El porro, como lo baila su engendro el muy digno glaxiporro, es de extraña contemplación. Mientras la dama tuerce los ojos y dice con la sonrisa lo que no diría con la boca hablando a todo vapor, el caballero, convertido en lagartija, la rodea. Enreda y desenreda complicadas figuras con los brazos, uno al frente y arriba, el otro abajo y atrás. Coloca el estómago en la espalda y en el pecho la columna vertebral. Se pone bizco. Palmotea. Gesticula con la boca. Contrae y expande la nariz. Grita “eeee-pa”. Y cuando parece haber hecho todo lo que un ser humano imitando a un mico puede hacer, apenas comienza. Porque entonces se acurruca, y da saltos de rama. Se endereza a medias y, moviendo los pies como si en vez de zapatos calzara jabones, se pone a buscar un botón imaginario caído por el suelo, tratando de no pisarlo. Y a tiempo que el tambor batea más de prisa y el clarinete perfora los cielos y el cantante se desgañita asegurando “me quiero casá, con una mujé”, el glaxiporro se enardece, duplica sus contorsiones, gime transpira y se desbarata sintiéndose feliz porque se adivina “genial”.

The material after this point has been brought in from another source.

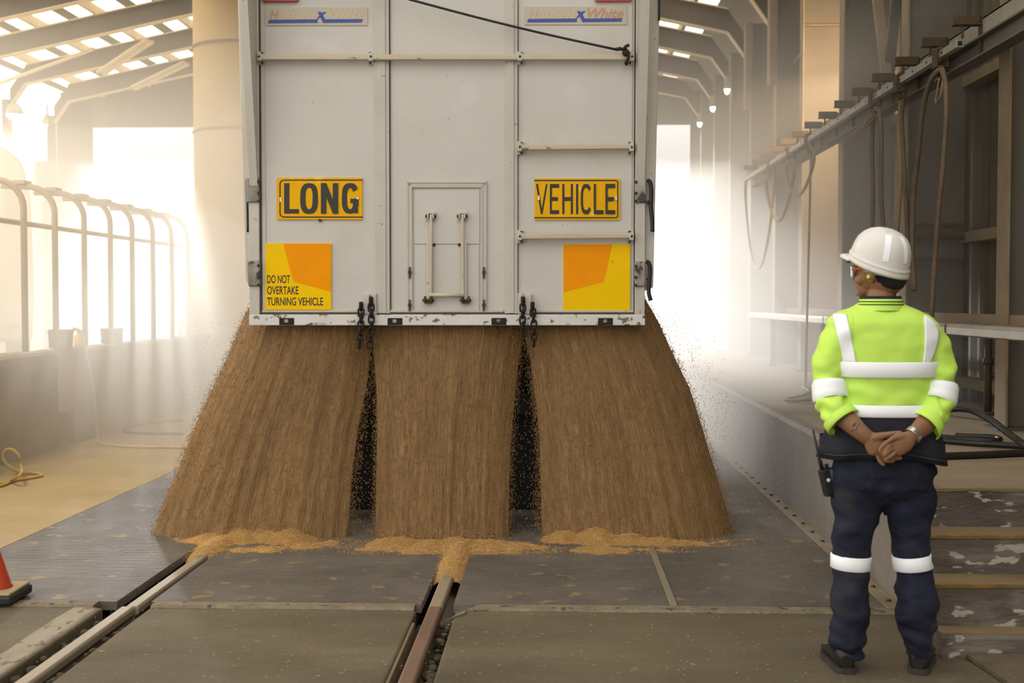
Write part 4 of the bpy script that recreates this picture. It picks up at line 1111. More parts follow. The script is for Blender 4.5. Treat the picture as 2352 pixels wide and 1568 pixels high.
for t, tilt in ((LEG[0], 3), (LEG[1], -7)):
    mm = MB(); rr = []
    for py, off in ((1274, .000), (1276, .006), (1290, .007), (1304, .006), (1306, .000)):
        cx, hw, hd, dy = interp(t, py); c = pp(cx, py); c.y = dy; q = ring(c, hw*K + off, hd + off, 30, .95)
        rr.append([p + Vector((0, 0, -(p.x - c.x)*tilt/60.)) for p in q])
    mm.loft(rr, False); mm.build('reflective_tape', M['tape'], trousers)

# ---- boots
for cx, side in ((1938, -1), (2111, 1)):
    c = pp(cx, 1541); c.z = 0; root = Matrix.Translation(c) @ Matrix.Rotation(.02 if side < 0 else -.38, 4, 'Z')
    def bring(y, z0, z1, w, n=20):
        out = []
        for k in range(n):
            u = 2*PI*k/n; x, z = math.cos(u), math.sin(u)
            out.append(root @ Vector((w*math.copysign(abs(x)**.75, x), y, (z0+z1)/2 + (z1-z0)/2*math.copysign(abs(z)**.75, z))))
        return out
    m = MB(); m.loft([bring(y, z0, z1, w) for y, z0, z1, w in ((-.048,.022,.075,.020),(-.042,.020,.095,.033),(-.02,.020,.125,.041),(.03,.020,.13,.044),(.08,.02,.108,.044),(.13,.02,.082,.047),(.18,.02,.068,.049),(.215,.02,.058,.042),(.232,.022,.045,.025))], True)
    m.loft([ring(root @ Vector((0, .015, z)), r, r*1.12, 20) for z, r in ((.06, .040), (.12, .042), (.18, .045))], True)
    boot = m.build('boot', M['boot'], person)
    m = MB(); prof = []
    for y, w in ((-.052,.020),(-.046,.034),(-.02,.043),(.03,.045),(.08,.044),(.13,.051),(.18,.053),(.217,.045),(.238,.026)): prof.append((y, w))
    pts = [(w, y) for y, w in prof] + [(-w, y) for y, w in reversed(prof)]
    vs = [root @ Vector((a, b, z)) for z in (0.001, .024) for a, b in pts]; n = len(pts)
    m.add(vs, [tuple(range(n)), tuple(reversed(range(n, 2*n)))] + [(i, i+n, (i+1)%n+n, (i+1)%n) for i in range(n)])
    m.build('sole', M['sole'], boot)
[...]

Así baila – y así vive- el glaxiporro, espécimen rítmico de dúctil contextura, totalmente refractario al ridículo. Lagarto máximo de salón. Y precursor apenas de gentes estupendas que habrán de aparecer cuando llegue la cumbia. La cumbia costeña, fabricada en candela. La cumbia, que por ser femenina, va a crear la fosficumbia. Fosficumbia y glaxiporro: ardiente y divertida va a ser la combinación.